表示されたレコードの説明は下記になります。
■nw.myds.meは、NS(Name Server)レコードでアドレスはns.nw.myds.meです。
■ns.nw.myds.meは、A(IP Address)レコードで、192.168.1.1のIPアドレスです。
⑥nw.myds.meのレコードを作ります。
メニューから作成→A Typeを選択してください。
⑦表示された画面にnw.myds.meのIPアドレスを入れます。
■名前の所は空白にします。
⑧以上でリソースレコード一覧は下記になります。
以上でドメイン名(nw.myds.me)で192.168.1.222のサーバがアクセスできる環境が出来上がりました。
同様に、他で取得したDDNSも定義します。
メモ
逆引きを設定したい場合は、マスターゾーンの作成でドメインタイプを逆引きゾーンを選択します。
ドメイン名の所にIPアドレスを入れますが、IPアドレスの順番は逆です。すなわち192.168.1.222の場合は222.1.168.192です。
またネームサーバの所に取得したドメイン名を入れます。
次にPTRレコード追加で名前は空白でホスト/ドメインの所に返したいドメイン名を入れます。

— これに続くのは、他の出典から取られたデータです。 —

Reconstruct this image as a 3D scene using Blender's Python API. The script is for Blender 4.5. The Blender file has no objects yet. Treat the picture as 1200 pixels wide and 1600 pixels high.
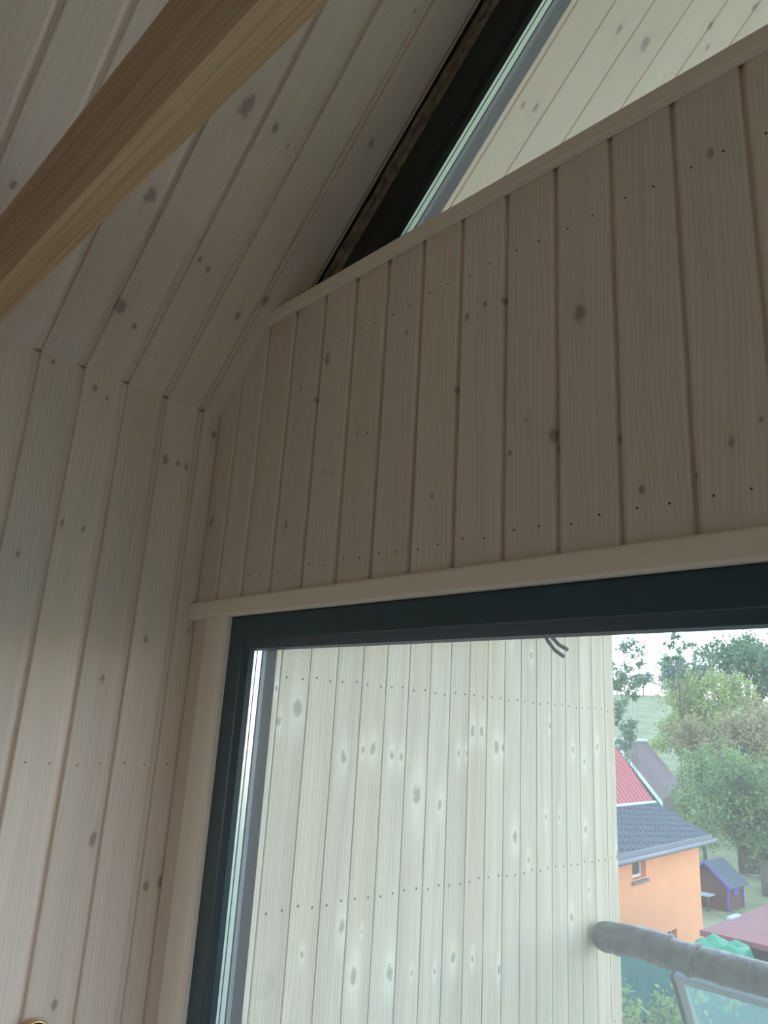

以上でIPアドレスからドメイン名を返す設定ができますが、ローカル環境のみでDNSサーバを運用する場合は逆引き設定は不要です。
4.アクセスするデバイスにDNSサーバの場所を教える方法
次にやることはローカル環境でPCやスマートデバイスから上記で設定したDNSサーバを指定する方法です。
PCやスマートデバイス個々の設定でこれを行うのも可能ですがルータ側で自動設定する方法を解説します。
私が使用しているルータは「PR-S300NE」です。
この機器でSynologyのDNSサーバを指定する方法は下記になります。
4-1.DNSサーバのアドレスを指定する。
①詳細設定→DNS設定を起動する
②LAN側のDNSサーバアドレスを指定します。
上記設定はあくまでもLAN側のSynologyのDNSサーバの場所を指定しているだけで、どのドメイン名が来た時は?の指定がありません。
③詳細設定→静的ルーティング設定を起動します。
ここにこのドメイン名が来た時はゲートウェイ(自分自身)に行け!の指定をします。
以上の設定で、ローカル環境にあるPCやスマートデバイスがデフォルトのDNSを見に行った時にルータがSynologyのDNSサーバに転送してくれる設定が完了しました。
5.参考:PC側でDNSサーバを明示的に指定する方法
どうしてもルータ側でDNSサーバのアドレス指定が上手くいかない場合に利用して下さい。
尚、下記の事例はDSNサーバのIPアドレスは「192.168.1.222」ではなく、「192.168.1.200」で説明しています。
メモ
Windows7までは接続するWi-Fi毎にプロパティの設定ができましたがWindows8からはこれがなくなり自動設定に変更になりました。
よって外出等で利用するWi-Fiは『DNSの自動取得』、自宅のWi-Fiは『DNSサーバ指定』の様な設定にするとネットワークが切り替わった時にうまく変更できない事が発生します。
そこで現在は外出先のWi-Fiも自宅のWi-Fiも同一設定にしています。
やり方は下記の様に設定します。
上記の設定にすると自宅のWi-Fi接続時は192.168.1.200を使います。
外出時は192.168.1.200はアクセスできないのでGoogleのDNSサーバの8.8.8.8を利用します。
下記はWindows10の場合で記述しています。
①スタートボタンを右クリックしてネットワーク接続を選択します。
現在のネットワーク環境が表示されます。
②画面の中にアダプタのオプションを変更するというメニュがあるのでこれを選択します。
従来から見慣れた下記アイコンが表示されます。
③現在接続しているネットワークを右クリックしてプロパティを呼び出します。
④上図のTCP/IPv4を選択してプロパティボタンを挿入します。
表示された画面のDNSの設定を下記にします。
⑤尚、IPv6のチェックは外してください。
もしIPv6にもチェックを付けたい場合は下記で設定して下さい。
・優先DNSサーバ
コントロールパネル→ネットワーク→ネットワークインターフェイス→LANに表示されているIPv6アドレス
・代替DNSサーバ
2001:4860:4860::8888(GoogleのIPv6DNSサーバ)
以上でローカルからでも外出先からでもドメイン名での接続ができる様になりました。